## start Dataset excerpt
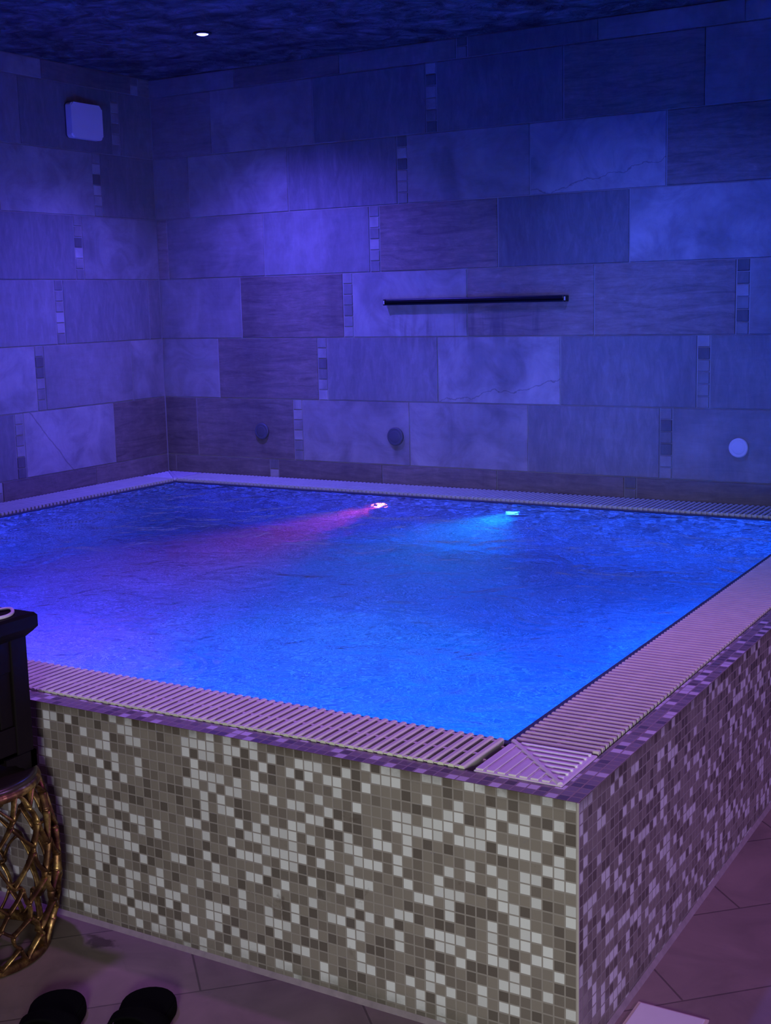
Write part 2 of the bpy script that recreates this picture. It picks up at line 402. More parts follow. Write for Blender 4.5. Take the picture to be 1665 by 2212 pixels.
# back wall, y = W, seen from -y
bm = tiled_wall('wall_back', -L, XR, strip_back, BACK, lambda s, z, d: Vector((s, W-d+.004, z)), 1)
box(bm, -L-.1, XR+.1, W+.004, W+.12, 0, ZC, mat=1)
structure('wall_back', bm, [STONE, GROUT])
# left wall, x = -L, seen from +x
bm = tiled_wall('wall_left', -3.6, W, strip_left, LEFT, lambda s, z, d: Vector((-L+d-.004, s, z)), 1)
box(bm, -L-.12, -L-.004, YF, W+.12, 0, ZC, mat=1)
structure('wall_left', bm, [STONE, GROUT])
bm = bmesh.new(); box(bm, -L-.12, XR+.1, YF, W+.12, ZC, ZC+.1); structure('ceiling', bm, CEIL)
bm = bmesh.new()                                      # floor with an opening for the sunken basin
for a in ((-L-.12, XR+.1, YF, .03), (-.03, XR+.1, .03, W+.12)): box(bm, a[0], a[1], a[2], a[3], -.1, 0)
structure('floor', bm, FLOOR)

# ------------------------------------------------------------------ the pool
pool = thing('plunge_pool', (-L/2, W/2, 0), 'raised square plunge pool clad in beige, brown and white glass mosaic', 'pool')
def uvbox(bm, x0, x1, y0, y1, z0, z1, faces, ox=0, oy=0, oz=0):
    """box whose chosen faces carry tile-count UVs; faces from '-x+x-y+y+z'"""
    uvl = bm.loops.layers.uv.verify()
    A = lambda v, o: (v-o)/P
    V = lambda x, y, z: Vector((x, y, z))
    if '-y' in faces: quad(bm, [V(x0, y0, z0), V(x1, y0, z0), V(x1, y0, z1), V(x0, y0, z1)], uvl, [(A(x0, ox), A(z0, oz)), (A(x1, ox), A(z0, oz)), (A(x1, ox), A(z1, oz)), (A(x0, ox), A(z1, oz))])
    if '+y' in faces: quad(bm, [V(x1, y1, z0), V(x0, y1, z0), V(x0, y1, z1), V(x1, y1, z1)], uvl, [(A(x1, ox)+300, A(z0, oz)), (A(x0, ox)+300, A(z0, oz)), (A(x0, ox)+300, A(z1, oz)), (A(x1, ox)+300, A(z1, oz))])
    if '+x' in faces: quad(bm, [V(x1, y0, z0), V(x1, y1, z0), V(x1, y1, z1), V(x1, y0, z1)], uvl, [(A(y0, oy)+500, A(z0, oz)), (A(y1, oy)+500, A(z0, oz)), (A(y1, oy)+500, A(z1, oz)), (A(y0, oy)+500, A(z1, oz))])
    if '-x' in faces: quad(bm, [V(x0, y1, z0), V(x0, y0, z0), V(x0, y0, z1), V(x0, y1, z1)], uvl, [(A(y1, oy)+700, A(z0, oz)), (A(y0, oy)+700, A(z0, oz)), (A(y0, oy)+700, A(z1, oz)), (A(y1, oy)+700, A(z1, oz))])
    if '+z' in faces: quad(bm, [V(x0, y0, z1), V(x1, y0, z1), V(x1, y1, z1), V(x0, y1, z1)], uvl, [(A(x0, ox)+900, A(y0, oy)+900), (A(x1, ox)+900, A(y0, oy)+900), (A(x1, ox)+900, A(y1, oy)+900), (A(x0, ox)+900, A(y1, oy)+900)])
# outer walls (front one faces the viewer, side one faces right)
# the front face tile by tile: for each row from the top, the white tiles counted leftwards from the near corner
WHITE_TILES = [
    [0, 2, 6, 8, 9, 12, 13, 16, 17, 19, 31, 32, 34, 36, 38, 46, 48],
    [3, 16, 17, 18, 21, 24, 25, 26, 29, 31, 33, 34, 36, 37, 38, 39, 46, 47, 54, 56, 57],
    [1, 4, 6, 7, 10, 13, 19, 22, 23, 25, 27, 30, 34, 36, 37, 39, 45, 46, 49, 52, 57],
    [2, 4, 5, 7, 10, 11, 22, 26, 31, 38, 49, 50],
    [0, 7, 8, 9, 11, 12, 13, 15, 16, 20, 24, 30, 31, 33, 35, 36, 37, 38, 45, 48, 51, 52, 58],
    [1, 3, 4, 5, 6, 8, 9, 10, 12, 13, 14, 15, 16, 23, 26, 27, 29, 33, 34, 36, 38, 39, 45, 48, 50, 54, 57, 58],
    [1, 2, 15, 18, 22, 24, 25, 35, 37, 47, 49, 58],
    [0, 1, 3, 4, 7, 9, 15, 17, 18, 21, 26, 27, 30, 34, 35, 37, 49, 51, 53],
    [4, 6, 9, 11, 16, 20, 21, 23, 25, 27, 28, 29, 31, 33, 37, 52, 53, 54, 57],
    [0, 3, 6, 7, 12, 16, 18, 19, 20, 23, 27, 30, 31, 32, 38, 39, 47, 48, 50, 51, 54, 55],
    [0, 5, 6, 10, 11, 12, 15, 21, 24, 26, 27, 28, 29, 30, 34, 37, 43, 45, 46, 50, 52, 54, 56],
    [4, 5, 11, 13, 14, 19, 20, 21, 27, 28, 31, 32, 33, 43, 45, 48, 49, 52, 56],
    [3, 4, 7, 11, 22, 25, 30, 37, 47, 48, 49, 50, 54, 56],
    [2, 4, 5, 7, 15, 16, 20, 28, 31, 32, 36, 40, 41, 46, 47, 51, 53],
    [2, 3, 7, 10, 11, 12, 13, 17, 19, 21, 25, 29, 35, 36, 45, 50, 51, 52, 53],
    [1, 4, 6, 7, 9, 11, 12, 16, 20, 22, 23, 27, 33, 38, 43, 48, 50, 51, 54, 55],
    [5, 10, 16, 20, 21, 27, 30, 33, 40, 43, 44, 46, 47, 51, 54],
    [2, 4, 5, 6, 13, 21, 25, 28, 29, 30, 35, 36, 37, 41, 42, 44, 47, 49, 52],
    [0, 8, 12, 13, 20, 29, 36, 37, 40, 42, 47, 52, 54],
    [5, 6, 8, 11, 13, 15, 19, 20, 26, 27, 34, 36, 39, 44, 45, 46, 48, 49],
    [12, 14, 17, 24, 31, 32, 33, 37, 40, 41, 43, 47, 54, 55, 56],
    [9, 12, 14, 16, 17, 23, 24, 28, 29, 33, 35, 38, 41, 43, 44, 46, 52, 53],
    [12, 27, 38, 40]]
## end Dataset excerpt
Leaving out the pictures, repeat the data above exactly.

**Exercise result**
Write part 2 of the bpy script that recreates this picture. It picks up at line 402. More parts follow. Write for Blender 4.5. Take the picture to be 1665 by 2212 pixels.
# back wall, y = W, seen from -y
bm = tiled_wall('wall_back', -L, XR, strip_back, BACK, lambda s, z, d: Vector((s, W-d+.004, z)), 1)
box(bm, -L-.1, XR+.1, W+.004, W+.12, 0, ZC, mat=1)
structure('wall_back', bm, [STONE, GROUT])
# left wall, x = -L, seen from +x
bm = tiled_wall('wall_left', -3.6, W, strip_left, LEFT, lambda s, z, d: Vector((-L+d-.004, s, z)), 1)
box(bm, -L-.12, -L-.004, YF, W+.12, 0, ZC, mat=1)
structure('wall_left', bm, [STONE, GROUT])
bm = bmesh.new(); box(bm, -L-.12, XR+.1, YF, W+.12, ZC, ZC+.1); structure('ceiling', bm, CEIL)
bm = bmesh.new()                                      # floor with an opening for the sunken basin
for a in ((-L-.12, XR+.1, YF, .03), (-.03, XR+.1, .03, W+.12)): box(bm, a[0], a[1], a[2], a[3], -.1, 0)
structure('floor', bm, FLOOR)

# ------------------------------------------------------------------ the pool
pool = thing('plunge_pool', (-L/2, W/2, 0), 'raised square plunge pool clad in beige, brown and white glass mosaic', 'pool')
def uvbox(bm, x0, x1, y0, y1, z0, z1, faces, ox=0, oy=0, oz=0):
    """box whose chosen faces carry tile-count UVs; faces from '-x+x-y+y+z'"""
    uvl = bm.loops.layers.uv.verify()
    A = lambda v, o: (v-o)/P
    V = lambda x, y, z: Vector((x, y, z))
    if '-y' in faces: quad(bm, [V(x0, y0, z0), V(x1, y0, z0), V(x1, y0, z1), V(x0, y0, z1)], uvl, [(A(x0, ox), A(z0, oz)), (A(x1, ox), A(z0, oz)), (A(x1, ox), A(z1, oz)), (A(x0, ox), A(z1, oz))])
    if '+y' in faces: quad(bm, [V(x1, y1, z0), V(x0, y1, z0), V(x0, y1, z1), V(x1, y1, z1)], uvl, [(A(x1, ox)+300, A(z0, oz)), (A(x0, ox)+300, A(z0, oz)), (A(x0, ox)+300, A(z1, oz)), (A(x1, ox)+300, A(z1, oz))])
    if '+x' in faces: quad(bm, [V(x1, y0, z0), V(x1, y1, z0), V(x1, y1, z1), V(x1, y0, z1)], uvl, [(A(y0, oy)+500, A(z0, oz)), (A(y1, oy)+500, A(z0, oz)), (A(y1, oy)+500, A(z1, oz)), (A(y0, oy)+500, A(z1, oz))])
    if '-x' in faces: quad(bm, [V(x0, y1, z0), V(x0, y0, z0), V(x0, y0, z1), V(x0, y1, z1)], uvl, [(A(y1, oy)+700, A(z0, oz)), (A(y0, oy)+700, A(z0, oz)), (A(y0, oy)+700, A(z1, oz)), (A(y1, oy)+700, A(z1, oz))])
    if '+z' in faces: quad(bm, [V(x0, y0, z1), V(x1, y0, z1), V(x1, y1, z1), V(x0, y1, z1)], uvl, [(A(x0, ox)+900, A(y0, oy)+900), (A(x1, ox)+900, A(y0, oy)+900), (A(x1, ox)+900, A(y1, oy)+900), (A(x0, ox)+900, A(y1, oy)+900)])
# outer walls (front one faces the viewer, side one faces right)
# the front face tile by tile: for each row from the top, the white tiles counted leftwards from the near corner
WHITE_TILES = [
    [0, 2, 6, 8, 9, 12, 13, 16, 17, 19, 31, 32, 34, 36, 38, 46, 48],
    [3, 16, 17, 18, 21, 24, 25, 26, 29, 31, 33, 34, 36, 37, 38, 39, 46, 47, 54, 56, 57],
    [1, 4, 6, 7, 10, 13, 19, 22, 23, 25, 27, 30, 34, 36, 37, 39, 45, 46, 49, 52, 57],
    [2, 4, 5, 7, 10, 11, 22, 26, 31, 38, 49, 50],
    [0, 7, 8, 9, 11, 12, 13, 15, 16, 20, 24, 30, 31, 33, 35, 36, 37, 38, 45, 48, 51, 52, 58],
    [1, 3, 4, 5, 6, 8, 9, 10, 12, 13, 14, 15, 16, 23, 26, 27, 29, 33, 34, 36, 38, 39, 45, 48, 50, 54, 57, 58],
    [1, 2, 15, 18, 22, 24, 25, 35, 37, 47, 49, 58],
    [0, 1, 3, 4, 7, 9, 15, 17, 18, 21, 26, 27, 30, 34, 35, 37, 49, 51, 53],
    [4, 6, 9, 11, 16, 20, 21, 23, 25, 27, 28, 29, 31, 33, 37, 52, 53, 54, 57],
    [0, 3, 6, 7, 12, 16, 18, 19, 20, 23, 27, 30, 31, 32, 38, 39, 47, 48, 50, 51, 54, 55],
    [0, 5, 6, 10, 11, 12, 15, 21, 24, 26, 27, 28, 29, 30, 34, 37, 43, 45, 46, 50, 52, 54, 56],
    [4, 5, 11, 13, 14, 19, 20, 21, 27, 28, 31, 32, 33, 43, 45, 48, 49, 52, 56],
    [3, 4, 7, 11, 22, 25, 30, 37, 47, 48, 49, 50, 54, 56],
    [2, 4, 5, 7, 15, 16, 20, 28, 31, 32, 36, 40, 41, 46, 47, 51, 53],
    [2, 3, 7, 10, 11, 12, 13, 17, 19, 21, 25, 29, 35, 36, 45, 50, 51, 52, 53],
    [1, 4, 6, 7, 9, 11, 12, 16, 20, 22, 23, 27, 33, 38, 43, 48, 50, 51, 54, 55],
    [5, 10, 16, 20, 21, 27, 30, 33, 40, 43, 44, 46, 47, 51, 54],
    [2, 4, 5, 6, 13, 21, 25, 28, 29, 30, 35, 36, 37, 41, 42, 44, 47, 49, 52],
    [0, 8, 12, 13, 20, 29, 36, 37, 40, 42, 47, 52, 54],
    [5, 6, 8, 11, 13, 15, 19, 20, 26, 27, 34, 36, 39, 44, 45, 46, 48, 49],
    [12, 14, 17, 24, 31, 32, 33, 37, 40, 41, 43, 47, 54, 55, 56],
    [9, 12, 14, 16, 17, 23, 24, 28, 29, 33, 35, 38, 41, 43, 44, 46, 52, 53],
    [12, 27, 38, 40]]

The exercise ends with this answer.